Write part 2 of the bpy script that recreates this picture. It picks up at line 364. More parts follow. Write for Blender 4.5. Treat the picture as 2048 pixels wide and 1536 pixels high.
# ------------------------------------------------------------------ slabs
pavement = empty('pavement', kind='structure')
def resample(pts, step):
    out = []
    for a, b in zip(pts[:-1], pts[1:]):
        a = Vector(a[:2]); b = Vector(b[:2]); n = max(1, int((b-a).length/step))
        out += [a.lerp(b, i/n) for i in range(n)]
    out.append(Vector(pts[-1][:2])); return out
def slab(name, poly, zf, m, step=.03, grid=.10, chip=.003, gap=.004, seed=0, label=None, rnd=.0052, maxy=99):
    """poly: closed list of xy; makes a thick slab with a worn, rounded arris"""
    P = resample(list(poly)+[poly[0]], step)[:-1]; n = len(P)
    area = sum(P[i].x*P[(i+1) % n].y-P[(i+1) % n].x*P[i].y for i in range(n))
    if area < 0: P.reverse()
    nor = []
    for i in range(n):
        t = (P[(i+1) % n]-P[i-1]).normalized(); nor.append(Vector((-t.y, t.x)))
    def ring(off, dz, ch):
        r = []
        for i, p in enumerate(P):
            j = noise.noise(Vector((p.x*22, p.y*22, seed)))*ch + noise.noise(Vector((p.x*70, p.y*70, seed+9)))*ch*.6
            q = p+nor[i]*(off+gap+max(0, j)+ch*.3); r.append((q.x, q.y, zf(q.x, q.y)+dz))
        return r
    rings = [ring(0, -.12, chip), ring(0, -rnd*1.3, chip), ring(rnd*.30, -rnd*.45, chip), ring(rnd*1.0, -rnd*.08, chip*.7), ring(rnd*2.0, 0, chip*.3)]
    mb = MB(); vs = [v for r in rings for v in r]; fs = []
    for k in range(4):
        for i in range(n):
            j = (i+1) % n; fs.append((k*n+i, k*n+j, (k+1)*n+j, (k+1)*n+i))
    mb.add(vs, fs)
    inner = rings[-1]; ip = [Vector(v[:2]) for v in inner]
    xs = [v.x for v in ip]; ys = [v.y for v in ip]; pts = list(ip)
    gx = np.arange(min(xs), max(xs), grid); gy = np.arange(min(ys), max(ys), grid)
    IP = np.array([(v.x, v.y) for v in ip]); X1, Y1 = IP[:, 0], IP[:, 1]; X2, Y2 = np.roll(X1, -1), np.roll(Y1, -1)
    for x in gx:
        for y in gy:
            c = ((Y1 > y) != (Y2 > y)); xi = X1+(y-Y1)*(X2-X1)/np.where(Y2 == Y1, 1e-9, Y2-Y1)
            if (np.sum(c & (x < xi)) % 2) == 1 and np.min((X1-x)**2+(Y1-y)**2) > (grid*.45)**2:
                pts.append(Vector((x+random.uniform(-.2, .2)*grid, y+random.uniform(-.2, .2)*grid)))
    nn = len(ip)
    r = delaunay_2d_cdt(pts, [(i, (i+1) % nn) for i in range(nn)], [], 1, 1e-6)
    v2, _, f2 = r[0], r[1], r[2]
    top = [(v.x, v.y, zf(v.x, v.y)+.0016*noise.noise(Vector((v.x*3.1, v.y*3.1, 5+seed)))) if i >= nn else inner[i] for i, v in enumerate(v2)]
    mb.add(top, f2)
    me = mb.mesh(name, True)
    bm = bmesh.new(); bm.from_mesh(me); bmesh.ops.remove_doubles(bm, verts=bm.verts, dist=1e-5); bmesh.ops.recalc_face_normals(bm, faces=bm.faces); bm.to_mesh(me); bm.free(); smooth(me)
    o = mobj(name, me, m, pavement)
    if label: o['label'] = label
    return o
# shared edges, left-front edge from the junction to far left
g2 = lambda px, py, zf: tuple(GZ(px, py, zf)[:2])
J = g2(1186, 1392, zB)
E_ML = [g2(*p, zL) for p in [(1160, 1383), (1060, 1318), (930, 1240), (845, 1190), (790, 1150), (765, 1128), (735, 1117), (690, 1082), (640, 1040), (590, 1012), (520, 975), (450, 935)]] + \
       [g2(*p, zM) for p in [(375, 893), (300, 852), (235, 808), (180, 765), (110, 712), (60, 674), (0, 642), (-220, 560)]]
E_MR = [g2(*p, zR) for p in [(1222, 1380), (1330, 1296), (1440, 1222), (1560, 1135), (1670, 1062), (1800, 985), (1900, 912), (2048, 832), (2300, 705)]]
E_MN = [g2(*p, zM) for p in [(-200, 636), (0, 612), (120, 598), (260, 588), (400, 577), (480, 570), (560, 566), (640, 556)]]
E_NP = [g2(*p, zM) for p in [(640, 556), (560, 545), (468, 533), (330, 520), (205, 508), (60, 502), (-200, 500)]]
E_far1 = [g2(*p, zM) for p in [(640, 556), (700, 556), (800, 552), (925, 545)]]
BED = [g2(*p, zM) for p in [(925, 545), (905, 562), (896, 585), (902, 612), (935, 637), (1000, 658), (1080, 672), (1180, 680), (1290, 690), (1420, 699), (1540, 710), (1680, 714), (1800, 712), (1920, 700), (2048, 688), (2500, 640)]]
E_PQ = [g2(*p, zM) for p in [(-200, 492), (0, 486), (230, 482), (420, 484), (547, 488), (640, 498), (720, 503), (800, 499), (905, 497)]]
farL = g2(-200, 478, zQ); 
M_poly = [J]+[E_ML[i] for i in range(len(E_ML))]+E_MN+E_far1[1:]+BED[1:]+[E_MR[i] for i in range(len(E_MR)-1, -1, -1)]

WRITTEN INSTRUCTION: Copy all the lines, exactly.

OUTPUT FOR THIS EXERCISE:
Write part 2 of the bpy script that recreates this picture. It picks up at line 364. More parts follow. Write for Blender 4.5. Treat the picture as 2048 pixels wide and 1536 pixels high.
# ------------------------------------------------------------------ slabs
pavement = empty('pavement', kind='structure')
def resample(pts, step):
    out = []
    for a, b in zip(pts[:-1], pts[1:]):
        a = Vector(a[:2]); b = Vector(b[:2]); n = max(1, int((b-a).length/step))
        out += [a.lerp(b, i/n) for i in range(n)]
    out.append(Vector(pts[-1][:2])); return out
def slab(name, poly, zf, m, step=.03, grid=.10, chip=.003, gap=.004, seed=0, label=None, rnd=.0052, maxy=99):
    """poly: closed list of xy; makes a thick slab with a worn, rounded arris"""
    P = resample(list(poly)+[poly[0]], step)[:-1]; n = len(P)
    area = sum(P[i].x*P[(i+1) % n].y-P[(i+1) % n].x*P[i].y for i in range(n))
    if area < 0: P.reverse()
    nor = []
    for i in range(n):
        t = (P[(i+1) % n]-P[i-1]).normalized(); nor.append(Vector((-t.y, t.x)))
    def ring(off, dz, ch):
        r = []
        for i, p in enumerate(P):
            j = noise.noise(Vector((p.x*22, p.y*22, seed)))*ch + noise.noise(Vector((p.x*70, p.y*70, seed+9)))*ch*.6
            q = p+nor[i]*(off+gap+max(0, j)+ch*.3); r.append((q.x, q.y, zf(q.x, q.y)+dz))
        return r
    rings = [ring(0, -.12, chip), ring(0, -rnd*1.3, chip), ring(rnd*.30, -rnd*.45, chip), ring(rnd*1.0, -rnd*.08, chip*.7), ring(rnd*2.0, 0, chip*.3)]
    mb = MB(); vs = [v for r in rings for v in r]; fs = []
    for k in range(4):
        for i in range(n):
            j = (i+1) % n; fs.append((k*n+i, k*n+j, (k+1)*n+j, (k+1)*n+i))
    mb.add(vs, fs)
    inner = rings[-1]; ip = [Vector(v[:2]) for v in inner]
    xs = [v.x for v in ip]; ys = [v.y for v in ip]; pts = list(ip)
    gx = np.arange(min(xs), max(xs), grid); gy = np.arange(min(ys), max(ys), grid)
    IP = np.array([(v.x, v.y) for v in ip]); X1, Y1 = IP[:, 0], IP[:, 1]; X2, Y2 = np.roll(X1, -1), np.roll(Y1, -1)
    for x in gx:
        for y in gy:
            c = ((Y1 > y) != (Y2 > y)); xi = X1+(y-Y1)*(X2-X1)/np.where(Y2 == Y1, 1e-9, Y2-Y1)
            if (np.sum(c & (x < xi)) % 2) == 1 and np.min((X1-x)**2+(Y1-y)**2) > (grid*.45)**2:
                pts.append(Vector((x+random.uniform(-.2, .2)*grid, y+random.uniform(-.2, .2)*grid)))
    nn = len(ip)
    r = delaunay_2d_cdt(pts, [(i, (i+1) % nn) for i in range(nn)], [], 1, 1e-6)
    v2, _, f2 = r[0], r[1], r[2]
    top = [(v.x, v.y, zf(v.x, v.y)+.0016*noise.noise(Vector((v.x*3.1, v.y*3.1, 5+seed)))) if i >= nn else inner[i] for i, v in enumerate(v2)]
    mb.add(top, f2)
    me = mb.mesh(name, True)
    bm = bmesh.new(); bm.from_mesh(me); bmesh.ops.remove_doubles(bm, verts=bm.verts, dist=1e-5); bmesh.ops.recalc_face_normals(bm, faces=bm.faces); bm.to_mesh(me); bm.free(); smooth(me)
    o = mobj(name, me, m, pavement)
    if label: o['label'] = label
    return o
# shared edges, left-front edge from the junction to far left
g2 = lambda px, py, zf: tuple(GZ(px, py, zf)[:2])
J = g2(1186, 1392, zB)
E_ML = [g2(*p, zL) for p in [(1160, 1383), (1060, 1318), (930, 1240), (845, 1190), (790, 1150), (765, 1128), (735, 1117), (690, 1082), (640, 1040), (590, 1012), (520, 975), (450, 935)]] + \
       [g2(*p, zM) for p in [(375, 893), (300, 852), (235, 808), (180, 765), (110, 712), (60, 674), (0, 642), (-220, 560)]]
E_MR = [g2(*p, zR) for p in [(1222, 1380), (1330, 1296), (1440, 1222), (1560, 1135), (1670, 1062), (1800, 985), (1900, 912), (2048, 832), (2300, 705)]]
E_MN = [g2(*p, zM) for p in [(-200, 636), (0, 612), (120, 598), (260, 588), (400, 577), (480, 570), (560, 566), (640, 556)]]
E_NP = [g2(*p, zM) for p in [(640, 556), (560, 545), (468, 533), (330, 520), (205, 508), (60, 502), (-200, 500)]]
E_far1 = [g2(*p, zM) for p in [(640, 556), (700, 556), (800, 552), (925, 545)]]
BED = [g2(*p, zM) for p in [(925, 545), (905, 562), (896, 585), (902, 612), (935, 637), (1000, 658), (1080, 672), (1180, 680), (1290, 690), (1420, 699), (1540, 710), (1680, 714), (1800, 712), (1920, 700), (2048, 688), (2500, 640)]]
E_PQ = [g2(*p, zM) for p in [(-200, 492), (0, 486), (230, 482), (420, 484), (547, 488), (640, 498), (720, 503), (800, 499), (905, 497)]]
farL = g2(-200, 478, zQ); 
M_poly = [J]+[E_ML[i] for i in range(len(E_ML))]+E_MN+E_far1[1:]+BED[1:]+[E_MR[i] for i in range(len(E_MR)-1, -1, -1)]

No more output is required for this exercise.